== DATA TO PROCESS ==

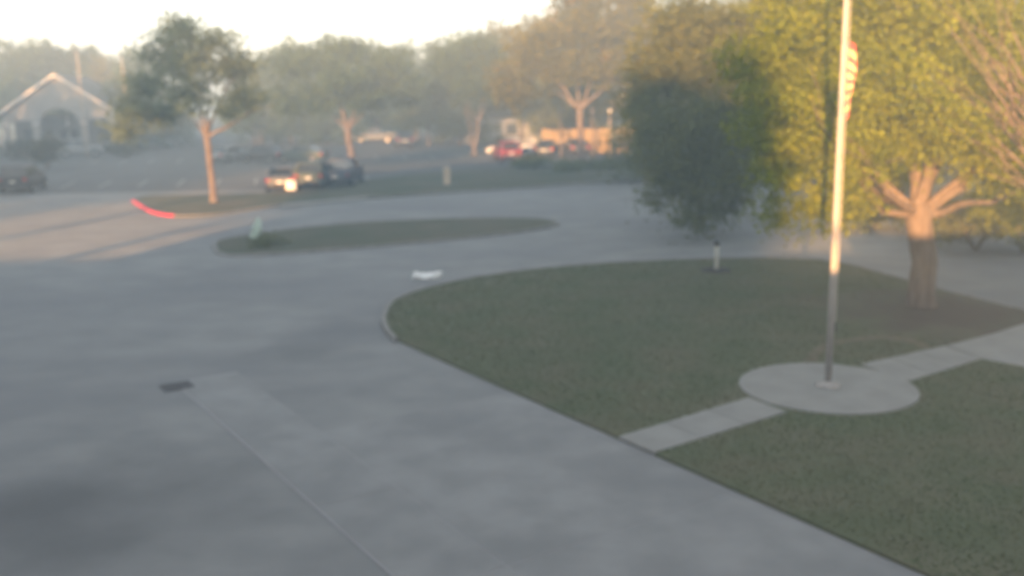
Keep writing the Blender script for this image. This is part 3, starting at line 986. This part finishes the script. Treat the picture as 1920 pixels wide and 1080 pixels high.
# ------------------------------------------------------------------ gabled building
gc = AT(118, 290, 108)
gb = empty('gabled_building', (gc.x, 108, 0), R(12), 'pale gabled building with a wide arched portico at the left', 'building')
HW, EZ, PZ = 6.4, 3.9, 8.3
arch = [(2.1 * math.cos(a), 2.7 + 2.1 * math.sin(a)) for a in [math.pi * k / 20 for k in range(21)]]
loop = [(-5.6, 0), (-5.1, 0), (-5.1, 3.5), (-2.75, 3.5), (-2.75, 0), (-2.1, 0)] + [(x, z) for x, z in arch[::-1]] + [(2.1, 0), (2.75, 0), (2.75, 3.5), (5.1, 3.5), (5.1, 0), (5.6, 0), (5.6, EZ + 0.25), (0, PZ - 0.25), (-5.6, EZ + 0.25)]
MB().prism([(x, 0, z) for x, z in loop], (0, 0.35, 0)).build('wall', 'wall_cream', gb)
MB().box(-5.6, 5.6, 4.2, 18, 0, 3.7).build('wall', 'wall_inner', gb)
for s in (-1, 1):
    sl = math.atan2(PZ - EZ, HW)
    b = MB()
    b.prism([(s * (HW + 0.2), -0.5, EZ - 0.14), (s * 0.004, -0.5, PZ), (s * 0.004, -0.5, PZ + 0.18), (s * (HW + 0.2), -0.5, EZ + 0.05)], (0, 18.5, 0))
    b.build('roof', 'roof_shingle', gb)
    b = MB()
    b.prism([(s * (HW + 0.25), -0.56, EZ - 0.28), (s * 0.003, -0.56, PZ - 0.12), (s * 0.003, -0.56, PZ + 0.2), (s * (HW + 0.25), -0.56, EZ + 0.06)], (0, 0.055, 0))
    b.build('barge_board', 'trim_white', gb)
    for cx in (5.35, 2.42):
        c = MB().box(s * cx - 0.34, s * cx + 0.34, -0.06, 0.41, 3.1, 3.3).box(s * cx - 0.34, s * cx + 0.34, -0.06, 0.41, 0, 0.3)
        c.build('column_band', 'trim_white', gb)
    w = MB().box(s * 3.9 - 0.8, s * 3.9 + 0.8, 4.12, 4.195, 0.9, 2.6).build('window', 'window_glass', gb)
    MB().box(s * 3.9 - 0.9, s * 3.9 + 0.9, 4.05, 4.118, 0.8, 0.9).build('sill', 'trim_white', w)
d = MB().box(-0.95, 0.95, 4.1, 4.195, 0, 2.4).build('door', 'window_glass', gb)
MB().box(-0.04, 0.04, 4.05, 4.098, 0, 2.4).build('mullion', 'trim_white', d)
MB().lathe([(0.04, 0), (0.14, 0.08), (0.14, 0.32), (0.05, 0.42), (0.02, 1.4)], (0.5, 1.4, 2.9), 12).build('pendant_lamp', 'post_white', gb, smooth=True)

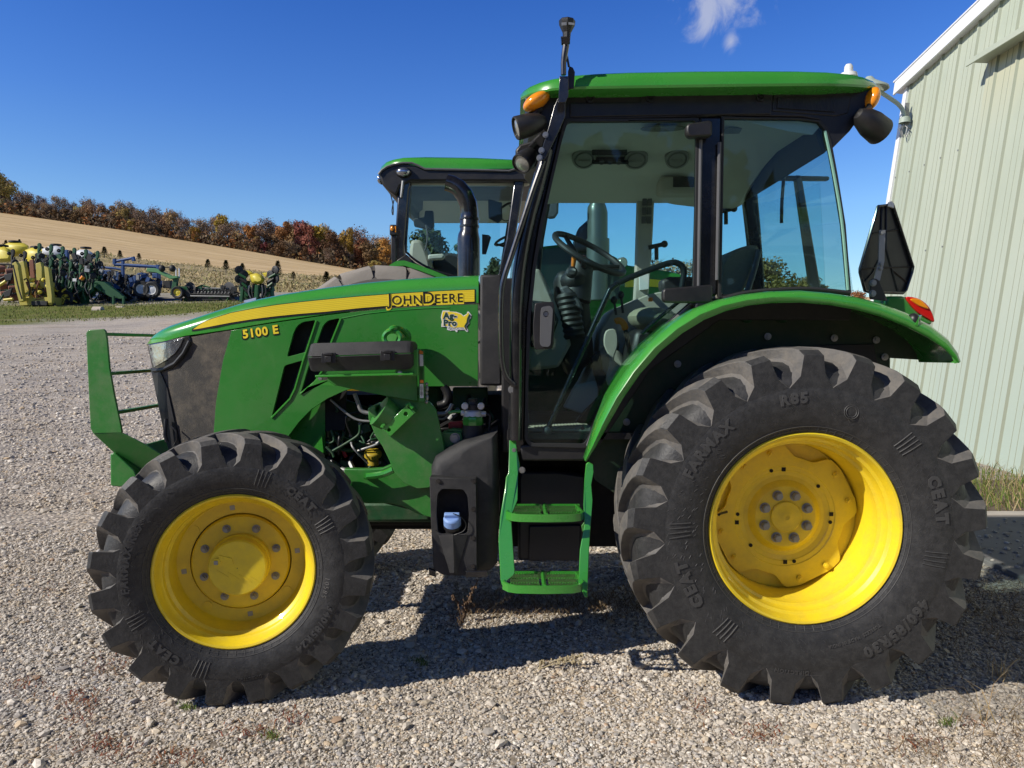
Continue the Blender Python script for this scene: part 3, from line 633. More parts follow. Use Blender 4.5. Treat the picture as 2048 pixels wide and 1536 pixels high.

===

OBJECTIVE: The images in the entries above should be left out; please reproduce exactly the lines from the first through the one containing "12).build('pendant_lamp', 'post_white', gb, smooth=True)".

FULL RESPONSE:
Keep writing the Blender script for this image. This is part 3, starting at line 986. This part finishes the script. Treat the picture as 1920 pixels wide and 1080 pixels high.
# ------------------------------------------------------------------ gabled building
gc = AT(118, 290, 108)
gb = empty('gabled_building', (gc.x, 108, 0), R(12), 'pale gabled building with a wide arched portico at the left', 'building')
HW, EZ, PZ = 6.4, 3.9, 8.3
arch = [(2.1 * math.cos(a), 2.7 + 2.1 * math.sin(a)) for a in [math.pi * k / 20 for k in range(21)]]
loop = [(-5.6, 0), (-5.1, 0), (-5.1, 3.5), (-2.75, 3.5), (-2.75, 0), (-2.1, 0)] + [(x, z) for x, z in arch[::-1]] + [(2.1, 0), (2.75, 0), (2.75, 3.5), (5.1, 3.5), (5.1, 0), (5.6, 0), (5.6, EZ + 0.25), (0, PZ - 0.25), (-5.6, EZ + 0.25)]
MB().prism([(x, 0, z) for x, z in loop], (0, 0.35, 0)).build('wall', 'wall_cream', gb)
MB().box(-5.6, 5.6, 4.2, 18, 0, 3.7).build('wall', 'wall_inner', gb)
for s in (-1, 1):
    sl = math.atan2(PZ - EZ, HW)
    b = MB()
    b.prism([(s * (HW + 0.2), -0.5, EZ - 0.14), (s * 0.004, -0.5, PZ), (s * 0.004, -0.5, PZ + 0.18), (s * (HW + 0.2), -0.5, EZ + 0.05)], (0, 18.5, 0))
    b.build('roof', 'roof_shingle', gb)
    b = MB()
    b.prism([(s * (HW + 0.25), -0.56, EZ - 0.28), (s * 0.003, -0.56, PZ - 0.12), (s * 0.003, -0.56, PZ + 0.2), (s * (HW + 0.25), -0.56, EZ + 0.06)], (0, 0.055, 0))
    b.build('barge_board', 'trim_white', gb)
    for cx in (5.35, 2.42):
        c = MB().box(s * cx - 0.34, s * cx + 0.34, -0.06, 0.41, 3.1, 3.3).box(s * cx - 0.34, s * cx + 0.34, -0.06, 0.41, 0, 0.3)
        c.build('column_band', 'trim_white', gb)
    w = MB().box(s * 3.9 - 0.8, s * 3.9 + 0.8, 4.12, 4.195, 0.9, 2.6).build('window', 'window_glass', gb)
    MB().box(s * 3.9 - 0.9, s * 3.9 + 0.9, 4.05, 4.118, 0.8, 0.9).build('sill', 'trim_white', w)
d = MB().box(-0.95, 0.95, 4.1, 4.195, 0, 2.4).build('door', 'window_glass', gb)
MB().box(-0.04, 0.04, 4.05, 4.098, 0, 2.4).build('mullion', 'trim_white', d)
MB().lathe([(0.04, 0), (0.14, 0.08), (0.14, 0.32), (0.05, 0.42), (0.02, 1.4)], (0.5, 1.4, 2.9), 12).build('pendant_lamp', 'post_white', gb, smooth=True)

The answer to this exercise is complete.